Senior White House aide: Give Roy Moore more time to defend himself

Alabama U.S. Senate candidate Roy Moore speaks at an event Saturday in Birmingham. (Brynn Anderson/AP)

A senior aide to President Trump said Sunday that Alabama Senate candidate Roy Moore needs to be given time to defend himself against allegations that he pursued sexual or romantic relationships with teenage girls when he was in his 30s and that Trump would look more closely at the issue after returning from a trip to Asia.

“There’s no Senate seat more important than the notion of child pedophilia,” Marc Short, the White House director of legislative affairs, said on NBC’s “Meet the Press.” “I mean that’s reality. But having said that, he has not been proven guilty. We have to afford him the chance to defend himself.”

Short noted that Moore this week “plans to come forward with more evidence to support his innocence.”

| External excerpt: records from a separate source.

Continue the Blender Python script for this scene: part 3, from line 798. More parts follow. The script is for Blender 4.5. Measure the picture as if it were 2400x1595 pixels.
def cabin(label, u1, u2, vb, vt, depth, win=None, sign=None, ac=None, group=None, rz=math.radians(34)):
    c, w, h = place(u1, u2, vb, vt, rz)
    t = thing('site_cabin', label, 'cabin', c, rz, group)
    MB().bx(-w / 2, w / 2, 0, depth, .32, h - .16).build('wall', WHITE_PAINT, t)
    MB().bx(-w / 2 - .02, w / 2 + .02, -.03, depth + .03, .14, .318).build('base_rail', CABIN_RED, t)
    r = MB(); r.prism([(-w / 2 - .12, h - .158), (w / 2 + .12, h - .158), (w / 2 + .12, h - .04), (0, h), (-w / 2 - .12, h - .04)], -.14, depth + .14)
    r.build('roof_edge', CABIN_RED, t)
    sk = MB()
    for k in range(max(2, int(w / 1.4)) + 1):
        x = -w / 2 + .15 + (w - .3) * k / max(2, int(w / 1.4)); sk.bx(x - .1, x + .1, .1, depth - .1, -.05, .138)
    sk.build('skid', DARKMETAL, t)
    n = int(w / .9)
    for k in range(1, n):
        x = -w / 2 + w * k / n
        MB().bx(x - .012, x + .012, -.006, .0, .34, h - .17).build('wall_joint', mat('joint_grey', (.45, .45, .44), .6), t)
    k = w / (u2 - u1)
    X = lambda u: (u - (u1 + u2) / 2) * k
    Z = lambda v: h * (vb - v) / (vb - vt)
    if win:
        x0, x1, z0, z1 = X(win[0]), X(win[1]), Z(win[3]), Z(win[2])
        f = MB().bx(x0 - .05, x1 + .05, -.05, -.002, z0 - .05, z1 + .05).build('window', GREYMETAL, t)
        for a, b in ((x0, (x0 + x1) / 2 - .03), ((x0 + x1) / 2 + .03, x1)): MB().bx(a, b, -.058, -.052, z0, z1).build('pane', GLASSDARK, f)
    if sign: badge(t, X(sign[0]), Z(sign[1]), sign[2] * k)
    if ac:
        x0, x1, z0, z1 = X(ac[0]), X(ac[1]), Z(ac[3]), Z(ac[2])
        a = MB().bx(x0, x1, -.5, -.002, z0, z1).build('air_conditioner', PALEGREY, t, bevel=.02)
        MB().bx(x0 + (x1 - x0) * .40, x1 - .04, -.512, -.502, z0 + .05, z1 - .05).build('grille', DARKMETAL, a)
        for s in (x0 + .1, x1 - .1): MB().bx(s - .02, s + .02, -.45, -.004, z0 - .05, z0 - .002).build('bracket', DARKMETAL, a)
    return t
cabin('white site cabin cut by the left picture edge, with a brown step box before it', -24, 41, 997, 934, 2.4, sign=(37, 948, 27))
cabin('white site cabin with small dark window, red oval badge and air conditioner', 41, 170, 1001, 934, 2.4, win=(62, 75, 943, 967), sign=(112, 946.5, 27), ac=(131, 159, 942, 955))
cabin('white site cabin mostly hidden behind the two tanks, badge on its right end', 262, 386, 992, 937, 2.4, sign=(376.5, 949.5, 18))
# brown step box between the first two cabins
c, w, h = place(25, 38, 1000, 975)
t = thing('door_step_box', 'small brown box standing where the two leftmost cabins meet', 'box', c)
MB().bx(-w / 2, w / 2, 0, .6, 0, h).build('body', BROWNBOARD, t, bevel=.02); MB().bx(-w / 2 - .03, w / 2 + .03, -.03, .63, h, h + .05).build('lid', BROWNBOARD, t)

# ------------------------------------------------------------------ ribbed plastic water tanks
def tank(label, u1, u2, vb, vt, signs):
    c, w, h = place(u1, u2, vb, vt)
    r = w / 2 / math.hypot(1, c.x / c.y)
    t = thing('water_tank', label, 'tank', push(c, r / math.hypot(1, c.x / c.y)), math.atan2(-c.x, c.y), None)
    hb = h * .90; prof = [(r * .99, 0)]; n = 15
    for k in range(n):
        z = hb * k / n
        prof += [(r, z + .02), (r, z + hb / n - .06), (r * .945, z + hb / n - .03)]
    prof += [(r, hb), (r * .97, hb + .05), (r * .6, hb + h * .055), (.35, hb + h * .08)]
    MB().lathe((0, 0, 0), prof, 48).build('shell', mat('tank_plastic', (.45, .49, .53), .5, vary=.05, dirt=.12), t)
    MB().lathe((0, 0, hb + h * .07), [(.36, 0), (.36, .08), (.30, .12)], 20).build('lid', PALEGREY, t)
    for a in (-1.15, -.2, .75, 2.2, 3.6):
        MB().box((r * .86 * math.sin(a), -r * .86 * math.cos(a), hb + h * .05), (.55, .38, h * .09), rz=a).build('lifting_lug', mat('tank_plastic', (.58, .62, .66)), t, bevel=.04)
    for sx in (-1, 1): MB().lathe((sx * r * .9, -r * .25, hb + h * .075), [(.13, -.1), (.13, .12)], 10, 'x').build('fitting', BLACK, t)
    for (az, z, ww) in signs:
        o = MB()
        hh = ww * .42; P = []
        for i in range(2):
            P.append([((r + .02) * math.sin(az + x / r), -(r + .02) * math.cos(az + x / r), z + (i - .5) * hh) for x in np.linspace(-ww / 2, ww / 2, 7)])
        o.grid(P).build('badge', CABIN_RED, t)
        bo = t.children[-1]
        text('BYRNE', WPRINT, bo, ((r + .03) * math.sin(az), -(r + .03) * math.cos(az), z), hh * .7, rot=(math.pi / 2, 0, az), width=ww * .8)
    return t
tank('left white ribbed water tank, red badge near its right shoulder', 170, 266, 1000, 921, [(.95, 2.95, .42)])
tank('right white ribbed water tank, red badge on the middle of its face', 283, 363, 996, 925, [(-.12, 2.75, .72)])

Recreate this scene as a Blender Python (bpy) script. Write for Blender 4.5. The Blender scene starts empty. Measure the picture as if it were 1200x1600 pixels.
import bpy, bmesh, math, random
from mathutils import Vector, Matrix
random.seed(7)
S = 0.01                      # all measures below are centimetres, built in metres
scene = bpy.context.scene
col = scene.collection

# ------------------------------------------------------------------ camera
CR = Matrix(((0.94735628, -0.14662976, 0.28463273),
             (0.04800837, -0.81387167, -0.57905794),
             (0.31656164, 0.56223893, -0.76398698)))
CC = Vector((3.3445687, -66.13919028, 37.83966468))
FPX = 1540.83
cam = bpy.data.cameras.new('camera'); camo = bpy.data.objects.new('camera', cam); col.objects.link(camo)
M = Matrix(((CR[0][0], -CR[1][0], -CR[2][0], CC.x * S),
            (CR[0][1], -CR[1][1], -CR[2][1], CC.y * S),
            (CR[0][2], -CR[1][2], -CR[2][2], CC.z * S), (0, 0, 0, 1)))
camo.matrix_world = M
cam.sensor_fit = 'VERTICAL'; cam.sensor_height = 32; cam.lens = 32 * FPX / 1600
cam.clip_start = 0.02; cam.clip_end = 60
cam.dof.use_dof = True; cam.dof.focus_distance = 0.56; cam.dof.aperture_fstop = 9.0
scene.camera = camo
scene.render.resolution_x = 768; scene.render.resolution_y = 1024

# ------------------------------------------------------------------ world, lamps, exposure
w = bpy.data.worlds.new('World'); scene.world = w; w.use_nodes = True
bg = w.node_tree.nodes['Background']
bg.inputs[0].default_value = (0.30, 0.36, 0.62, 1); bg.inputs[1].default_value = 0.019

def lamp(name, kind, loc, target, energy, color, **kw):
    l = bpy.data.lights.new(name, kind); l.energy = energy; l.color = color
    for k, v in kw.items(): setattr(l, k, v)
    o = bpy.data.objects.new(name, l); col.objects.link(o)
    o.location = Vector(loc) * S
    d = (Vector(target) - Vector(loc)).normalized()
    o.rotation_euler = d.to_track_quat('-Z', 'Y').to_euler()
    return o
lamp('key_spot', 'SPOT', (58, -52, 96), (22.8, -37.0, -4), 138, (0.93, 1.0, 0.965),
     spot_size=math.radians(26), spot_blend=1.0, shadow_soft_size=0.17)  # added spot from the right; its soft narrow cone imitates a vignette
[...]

Short was among several senior Trump administration officials who hedged their comments about the Republican Senate hopeful during appearances on Sunday talk shows. A Washington Post report last week detailed the stories of four women who said Moore had pursued relationships with them while they were teenagers and he was in his 30s, including one, Leigh Corfman, who said Moore undressed himself and touched her over her underwear when she was 14 and he was 32.

Moore has vigorously denied the allegations, calling them “fake news.”

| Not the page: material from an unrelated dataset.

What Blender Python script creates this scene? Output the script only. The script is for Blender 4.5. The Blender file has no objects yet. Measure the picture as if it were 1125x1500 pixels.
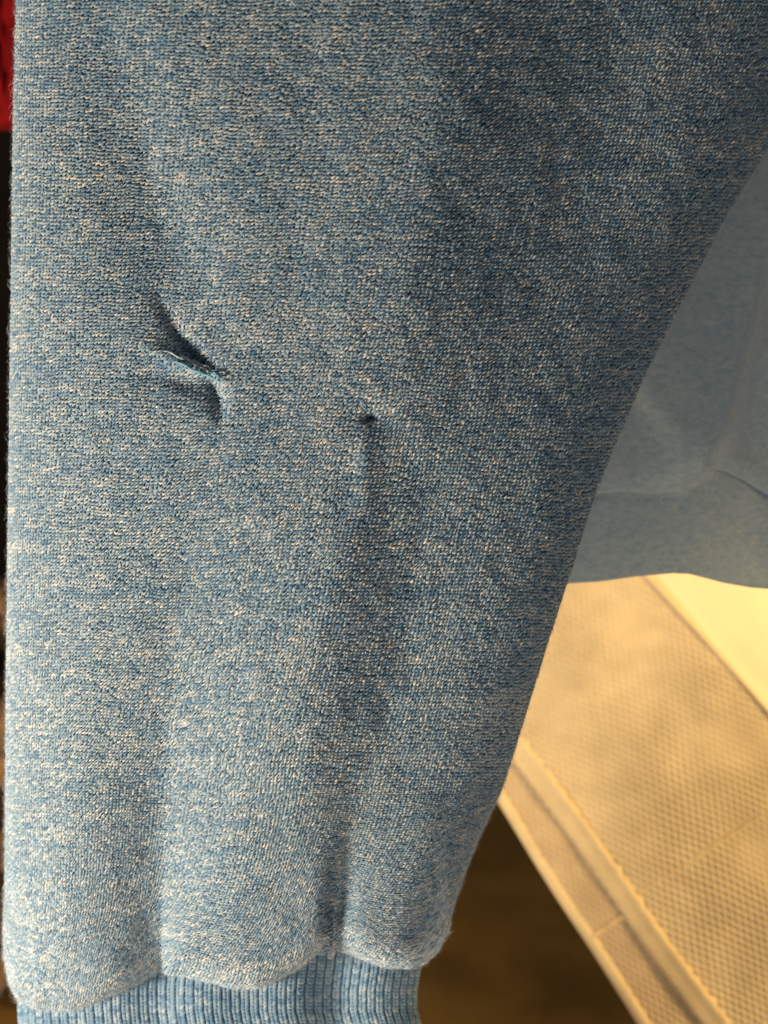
import bpy, math, random
import numpy as np
from mathutils import Vector
from mathutils.noise import noise as pnoise

random.seed(7)
rng = np.random.default_rng(7)
S = bpy.context.scene
COL = S.collection

# ------------------------------------------------------------------ camera
PITCH = math.radians(15.0)
HALF = math.radians(28.0)
T28 = math.tan(HALF)
Y0 = 0.270                                   # the sleeve hangs 27 cm in front of the lens
cam = bpy.data.cameras.new('camera')
camo = bpy.data.objects.new('camera', cam)
COL.objects.link(camo)
camo.rotation_euler = (math.pi / 2 - PITCH, 0, 0)
cam.sensor_fit = 'VERTICAL'
cam.sensor_height = 24.0
cam.lens = 12.0 / T28
cam.clip_start = 0.01
cam.clip_end = 50
cam.dof.use_dof = True
cam.dof.focus_distance = 0.262
cam.dof.aperture_fstop = (cam.lens / 1000) / 0.0028      # 2.8 mm pupil
S.camera = camo

# ------------------------------------------------------------------ world, lamps, exposure
W = bpy.data.worlds.new('World')
S.world = W
W.use_nodes = True
bg = W.node_tree.nodes['Background']
bg.inputs[0].default_value = (0.90, 0.95, 1.0, 1)
bg.inputs[1].default_value = 0.17
S.view_settings.view_transform = 'Standard'
S.view_settings.look = 'None'
S.view_settings.exposure = 0
S.view_settings.gamma = 1


def lamp(name, loc, target, size, power, color):
    l = bpy.data.lights.new(name, 'AREA')
    l.shape = 'DISK'
    l.size = size
    l.energy = power
    l.color = color
    o = bpy.data.objects.new(name, l)
    COL.objects.link(o)
    o.location = loc
    o.rotation_euler = (Vector(target) - Vector(loc)).to_track_quat('-Z', 'Y').to_euler()
    return o


lamp('room_lamp', (-0.40, 0.07, -0.19), (-0.03, 0.27, -0.16), 0.09, 4.6, (1.0, 0.85, 0.66))
lamp('bounce_fill', (-0.03, 0.02, -0.42), (0.04, 0.30, -0.18), 0.18, 0.95, (1.0, 0.83, 0.64))  # added fill standing in for bounce off box and floor, not a real lamp
sp = bpy.data.lights.new('warm_lamp', 'SPOT')          # lamp beyond the right edge, over the box; cone narrowed to miss the sleeve
sp.energy = 51
sp.color = (1.0, 0.69, 0.30)
sp.spot_size = math.radians(46)
sp.spot_blend = 0.45
sp.shadow_soft_size = 0.05
spo = bpy.data.objects.new('warm_lamp', sp)
COL.objects.link(spo)
spo.location = (0.85, 0.30, 0.15)
spo.rotation_euler = (Vector((0.20, 0.52, -0.36)) - Vector(spo.location)).to_track_quat('-Z', 'Y').to_euler()


# ------------------------------------------------------------------ helpers
def raydir(px, py):
    """direction through a photograph pixel (1125 x 1500)"""
    a = (px - 562.5) / 750 * T28
    b = (750 - py) / 750 * T28
    c, s = math.cos(PITCH), math.sin(PITCH)
    return np.stack([a + 0 * b, c + s * b + 0 * a, -s + c * b + 0 * a], -1)


def at(px, py, Y):
    d = raydir(np.asarray(px, float), np.asarray(py, float))
    return d * (np.asarray(Y) / d[..., 1])[..., None]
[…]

In an interview on ABC’s “This Week” on Sunday morning, White house counselor Kellyanne Conway emphasized that if Moore did what he is accused of doing, he should step aside from his campaign for the U.S. Senate seat vacated by Jeff Sessions (R) after he became Trump’s attorney general.

But Conway repeatedly declined to say whether she believed the accusations against Moore.

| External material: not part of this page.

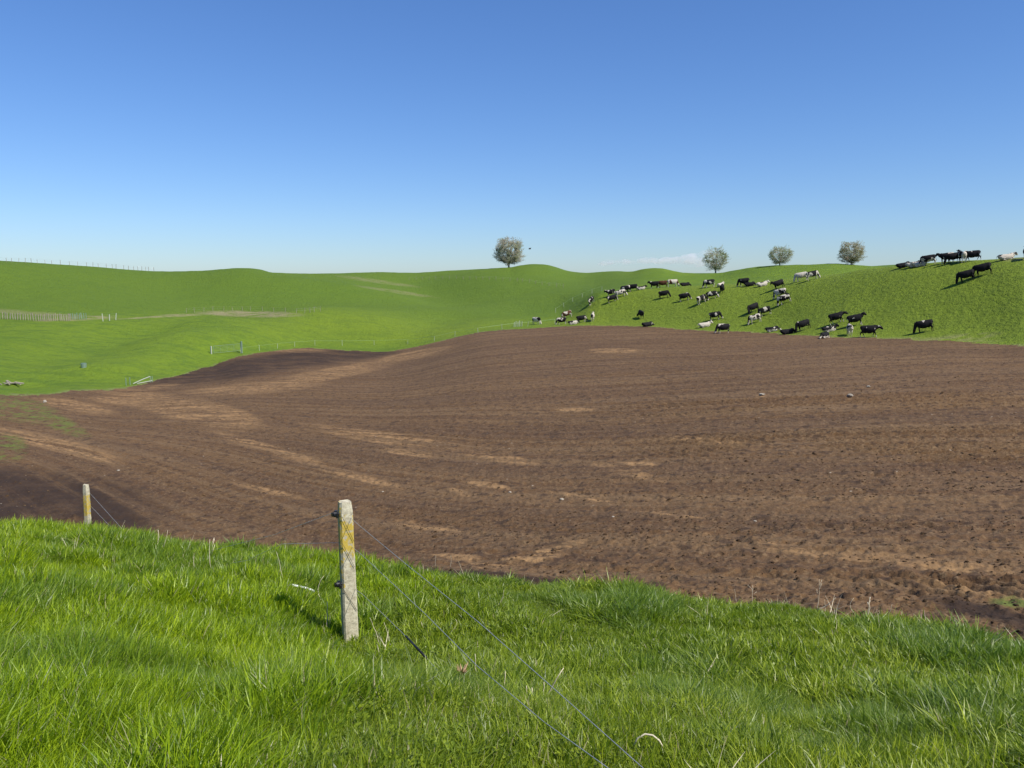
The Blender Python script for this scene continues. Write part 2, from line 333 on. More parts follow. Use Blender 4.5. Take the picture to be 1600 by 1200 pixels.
def mat_concrete():
    t = NT('lichened_concrete'); P = t.pos(); f = t.noise(P, 25, 6, .7); g = t.noise(P, 140, 3, .7); b_ = t.noise(P, 17, 5, .7)
    c = t.mix(t.ramp(f, .35, .65), (.40, .35, .24), (.60, .55, .40)); c = t.mix(t.ramp(b_, .5, .66, 0, .6), c, (.20, .18, .12))
    c = t.mix(t.ramp(g, .56, .66, 0, .55), c, (.14, .12, .09))
    z = t.add('SeparateXYZ'); t.put(z.inputs[0], P)
    gz = t.add('SeparateXYZ'); t.put(gz.inputs[0], t.pos('Generated')); zone = t.math('MULTIPLY', t.ramp(gz.outputs[2], .50, .80), t.ramp(gz.outputs[2], .86, .98, 1, .2))
    left = t.math('MULTIPLY', t.ramp(z.outputs[0], -.045, -.02, 1, 0), t.ramp(gz.outputs[2], .48, .56))
    zz = t.math('MAXIMUM', zone, t.math('MULTIPLY', left, .8))
    li = t.math('MULTIPLY_ADD', zz, .25, t.math('ADD', t.math('MULTIPLY', b_, .6), t.math('MULTIPLY', f, .45)))
    m_ = t.ramp(li, .71, .77); c = t.mix(m_, c, t.mix(g, (.42, .28, .03), (.56, .43, .10)))
    return t.set(c, .9, t.bump(g, .5, .004, t.bump(f, .5, .01)), .2)
M_SOIL, M_PAST, M_BANK, M_COW, M_CONC = mat_soil(), mat_pasture(), mat_bank(), mat_cow(), mat_concrete()
M_GR_TALL = mat_blade('tall_grass_blade', (.190, .300, .008), (.290, .405, .010), (.45, .40, .22))
M_GR_SHORT = mat_blade('pasture_blade', (.165, .245, .014), (.265, .335, .020), (.42, .36, .20))
M_DRY = plain('dry_straw', (.62, .54, .38), .7); M_WIRE = plain('galvanised_wire', (.46, .46, .44), .45, .5, .1)
M_BLACKP = plain('black_plastic', (.012, .012, .014), .35, 0, .2); M_WHITEP = plain('white_paint', (.58, .60, .55), .5, 0, .06)
M_WOOD = plain('weathered_wood', (.26, .23, .17), .85, 0, .3, 12); M_TAPE = plain('white_electric_tape', (.36, .48, .26), .6, 0, .05)
M_PALE = plain('faded_paint', (.36, .38, .30), .7, 0, .1)
M_GALV = plain('galvanised_gate_steel', (.24, .33, .25), .4, .4, .1); M_STONE = plain('pale_stone', (.31, .27, .21), .9, 0, .3, 8)
M_BARK = plain('grey_bark', (.36, .30, .25), .9, 0, .35, 8); M_BIRD = plain('dark_plumage', (.03, .03, .035), .7)
M_DEADLEAF = plain('dead_leaf', (.34, .22, .12), .8, 0, .35, 30)

# ------------------------------------------------------------------ ground meshes
UX, UY = to_px(GX, GY, Z0)
UX = np.where(np.abs(AZ)[None] < R(60), UX, -9999)
def blob(x, y, ax, ay, ang=0, p=2):
    dx = UX - x; dy = UY - y; c, s = math.cos(R(ang)), math.sin(R(ang)); a = (dx * c + dy * s) / ax; b = (-dx * s + dy * c) / ay
    return np.clip(1.35 - (a * a + b * b) * .9, 0, 1)
tan = np.zeros((NR, NA)); drk = np.zeros((NR, NA)); grn = np.zeros((NR, NA))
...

“Let me ask you again: Do you have any doubt about the veracity of the accusations?” ABC News host Martha Raddatz asked.

“Martha, I only know what I read,” Conway responded, “and I take very seriously allegations like this, particularly when they involved somebody who happens to be one of my daughter’s ages.”

Raddatz interrupted: “So you believe these …”

“I know what I read,” Conway said. “I don’t know the accusers, and I don’t know Judge Moore. But I also want to make sure that we as a nation are not always prosecuting people through the press. He has denied the allegations.”

When asked by Raddatz what “standard of proof” Conway would accept for her to advise Trump to call for Moore to step aside, Conway again noted that Moore is not on trial.

“It would be a very dangerous precedent for any of us, for any person in this country, to just be cast aside as guilty because of press reports,” Conway said.

Appearing on CNN’s “State of the Union,” Treasury Secretary Steven Mnuchin said the allegations against Moore require a closer look.

“I’m not an expert on this issue, but what I would say is people should investigate this issue and get the facts,” he said. “And if these allegations are true, then absolutely, this is incredibly inappropriate behavior.”

Asked by host Jake Tapper whether he believes the allegations, Mnuchin said, “It appears that there is a significant issue here that needs to be addressed.”

After the allegations surfaced last week, White House press secretary Sarah Huckabee Sanders issued a statement saying that Trump “believes that if these allegations are true, Judge Moore will do the right thing and step aside.”

She also said “a mere allegation” should not “destroy a person’s life.”

Asked about Moore, Trump more recently has told reporters traveling with him in Asia that “I have not seen very much about him, about it.”

“And, you know, I put out a statement yesterday that he’ll do the right thing,” the president added.

Short said Trump would focus more on the Alabama race when he returns to Washington later this week.

“I think the president’s obviously on a very important trip, and when he returns, I think we’ll have that conversation,” Short told host Chuck Todd. “But I think that people here in this town have an inflated view of what our views are. And it’s important for the people of Alabama to be allowed the chance to discern the truth here and make the right decision.”

“Roy Moore is somebody who graduated from West Point, he served our country in Vietnam, he’s been elected multiple times statewide in Alabama,” Short said. “The people in Alabama know Roy Moore better than we do here in D.C., and I think we have to be very cautious . . . of allegations that are 40 years old that arise a month before Election Day.”